Serena Williams, 28 lat, szósta na liście wszechczasów w Wielkim Szlemie (foto PAP/EPA)

Wzruszona i ochrypnięta podczas dekoracji Zwonariowa w poniedziałek wyprzedzi w rankingu Agnieszkę Radwańską i zostanie dziewiątą rakietą świata. Moskwianka nie wypracowała sobie żadnej szansy na przełamanie Sereny, zdobywając w sumie 19 pkt mniej. Zwonariowa była drugą reprezentantką Federacji Rosyjskiej w finale Wimbledonu, po Marii Szarapowej, mistrzyni z roku 2004.

MÓWIĄ FINALISTKI

Williams: Lepiej wygrać szybko w dwóch setach

- Muszę pochwalić rywalkę za to, w jaki sposób przygotowała się do meczu ze mną. Zaczęła od mocnych uderzeń, potem je mieszała. Ja zawszę wolę zwyciężyć w dwóch setach, spędzić na korcie jak najmniej czasu. Moja taktyka polega na tym, by koncentrować się na swojej grze i zyskać kilka przełamań, bo potem przy momencie nieuwagi zawsze mam jakąś przestrzeń (śmiech). Ten tytuł znaczy wiele, bo w końcu prześcignęłam na liście wszechczasów Billie (Jean King). Biżuterię, w której grałam, pożyczyła mi Venus, ale nie zamierzam jej nic oddawać! Mam nadzieję, że tata prześle mi jakieś zdjęcia z turnieju (śmiech).

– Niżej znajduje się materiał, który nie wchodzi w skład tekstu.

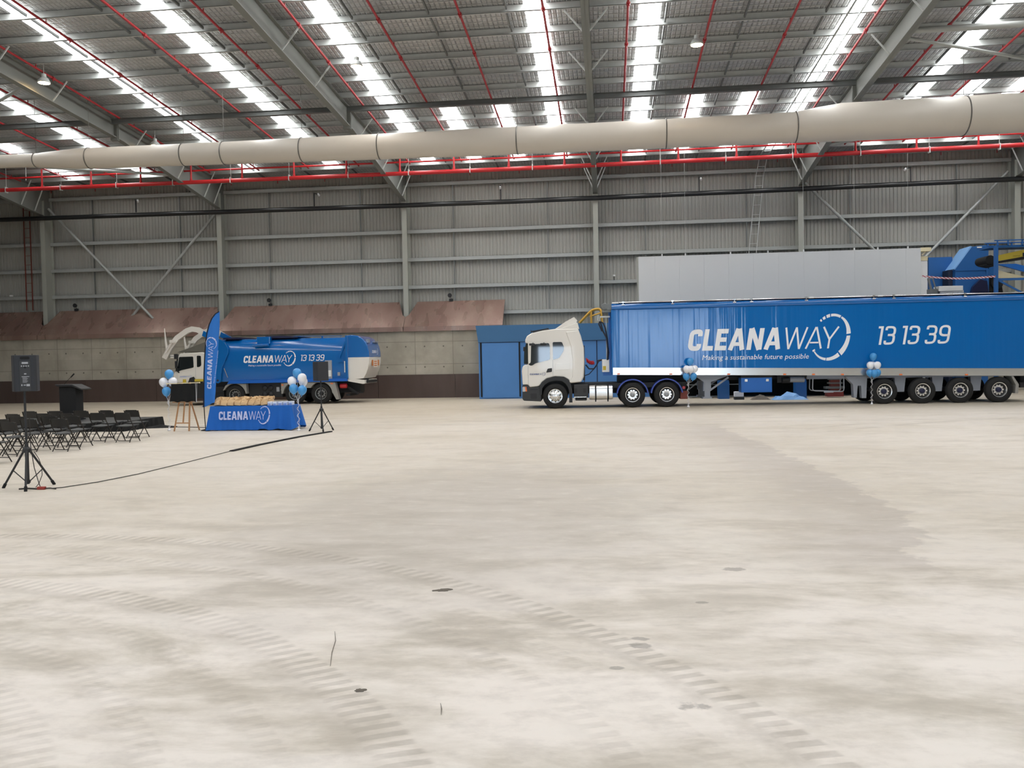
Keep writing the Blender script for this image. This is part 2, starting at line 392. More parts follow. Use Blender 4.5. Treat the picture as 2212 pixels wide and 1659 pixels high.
def glyph(ch, w, t):
    h = t / 2; r = .3
    if ch == 'C': return [(fillet([(w - h, .68), (w - h, 1 - h), (h, 1 - h), (h, h), (w - h, h), (w - h, .32)], r), t)]
    if ch == 'L': return [([(h, 1), (h, h), (w, h)], t)]
    if ch == 'E': return [([(w, 1 - h), (h, 1 - h), (h, h), (w, h)], t), ([(h, .5), (w * .92, .5)], t * .95)]
    if ch == 'A': return [([(h * 1.05, 0), (w / 2 - h * .25, 1)], t), ([(w - h * 1.05, 0), (w / 2 + h * .25, 1)], t), ([(w * .25, .28), (w * .75, .28)], t * .8)]
    if ch == 'N': return [([(h, 0), (h, 1)], t), ([(w - h, 0), (w - h, 1)], t), ([(h * 1.15, 1), (w - h * 1.15, 0)], t)]
    if ch == 'W': return [([(h, 1), (w * .27, 0)], t), ([(w * .27, 0), (w * .5, 1)], t), ([(w * .5, 1), (w * .73, 0)], t), ([(w * .73, 0), (w - h, 1)], t)]
    if ch == 'Y': return [([(h, 1), (w / 2, .42)], t), ([(w - h, 1), (w / 2, .42)], t), ([(w / 2, .46), (w / 2, 0)], t)]
    if ch == '1': return [([(w - h, 0), (w - h, 1)], t), ([(0, 1 - h), (w - h, 1 - h)], t)]
    if ch == '3': return [(fillet([(h, .78), (h, 1 - h), (w - h, 1 - h), (w - h, .52), (w * .3, .52)], .2), t), (fillet([(w * .3, .52), (w - h, .52), (w - h, h), (h, h), (h, .22)], .2), t)]
    if ch == '9': return [(fillet([(w - h, .45), (h, .45), (h, 1 - h), (w - h, 1 - h), (w - h, h), (h, h), (h, .2)], .22), t)]
    return []
BOLD = {'C': .62, 'L': .50, 'E': .54, 'A': .80, 'N': .72}; THIN = {'W': 1.08, 'A': .80, 'Y': .78}; DIG = {'1': .24, '3': .52, '9': .54}
def word(seq, shear, x0=0.0):
    out = []; x = x0
    for ch, w, t, gap in seq:
        for pts, tt in glyph(ch, w, t):
            vs, fs = stroke(pts, tt); out.append(([(x + v.x + shear * v.y, v.y) for v in vs], fs))
        x += w + gap
    return out, x
def ring(cx, cy, rx, ry, shear, segs):
    out = []
    for a0, a1, t0, t1 in segs:
        n = max(2, int(abs(a1 - a0) / 6)); vs = []; fs = []
        for i in range(n + 1):
            q = i / n; a = math.radians(a0 + (a1 - a0) * q); t = t0 + (t1 - t0) * q
            for sgn in (1, -1):
                x = (rx + sgn * t / 2) * math.cos(a); y = (ry + sgn * t / 2) * math.sin(a); vs.append((cx + x + shear * y, cy + y))
        out.append((vs, [(2 * i, 2 * i + 1, 2 * i + 3, 2 * i + 2) for i in range(n)]))
    return out
SEGS = [(133, 128, .10, .12), (124, 116, .12, .14), (112, 101, .14, .15), (98, 66, .12, .11), (63, 8, .08, .20), (3, -48, .16, .26), (-52, -92, .20, .13), (-94, -140, .12, .05), (-141, -146, .12, .12)]
def logo(lift=.17):
    seq = [(ch, BOLD[ch], .215, .085) for ch in 'CLEANA'] + [(ch, THIN[ch], .085, -.02 if ch == 'W' else -.10) for ch in 'WAY']
    o, x = word(seq, lift); o += ring(x - .18, .52, .84, 1.02, .16, SEGS)
    return o
def number(gaps=True):
    seq = []
    for wd_ in ('13', '13', '39'):
        for i, ch in enumerate(wd_): seq.append((ch, DIG[ch] , .115, .10 if i == 0 else .30))
    return word(seq, .15)[0]
def letters(parts, fn, name, mat, parent, off=(0, -1, 0)):
    mb = MB()
    for ii, (vs, fs) in enumerate(parts): mb.add([tuple(a + b * .0012 * (ii % 5) for a, b in zip(fn(*v), off)) for v in vs], fs)
    return mb.build(name, mat, parent)
def font_text(txt, size, fn, name, mat, parent, shear=.2, bold=0.0, width=None):
    cu = bpy.data.curves.new('t', 'FONT'); cu.body = txt; cu.size = size; cu.shear = shear; cu.offset = bold; cu.resolution_u = 2
    to = bpy.data.objects.new('t', cu); C.objects.link(to)
    me = bpy.data.meshes.new_from_object(to.evaluated_get(bpy.context.evaluated_depsgraph_get()))
    bpy.data.objects.remove(to); mb = MB()
    xs = [v.co.x for v in me.vertices]; kx = width / (max(xs) - min(xs)) if width else 1
    mb.add([fn(v.co.x * kx, v.co.y) for v in me.vertices], [tuple(p.vertices) for p in me.polygons])
    bpy.data.meshes.remove(me)
    return mb.build(name, mat, parent)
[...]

Zwonariowa: Finał to nie jest bajeczny rezultat

- Myślę, że to jak świetną rzeczą jest awans do finału uświadomię sobie dopiero później. Jestem zawiedziona i bardziej niż o wynik chodzi mi o samą dyspozycję. Meczu o tytuł w Wimbledonie nie gra się co dzień i dlatego mam żal do siebie, że nie potrafiłam zagrać swojego najlepszego tenisa. Serena tak naprawdę jednak nie dawała mi żadnych szans, choć mogłam być bardziej agresywna przy jej drugim podaniu, któremu nadaje wiele rotacji. Nie mogę powiedzieć, że źle serwowałam czy returnowałam, ale prawdziwe problemy pojawiały się w wymianach: może czasami prowadziłam je za długo, za mało atakowałam. Gdyby doszło do trzeciego seta, poradziłabym sobie lepiej, ale nie zdawałam sobie sprawy z tego, jak muszę przeciw niej zagrać. Jestem perfekcjonistką i nie uważam mojego wyniku za bajeczny. W pierwszych rundach nie grałam zbyt dobrze.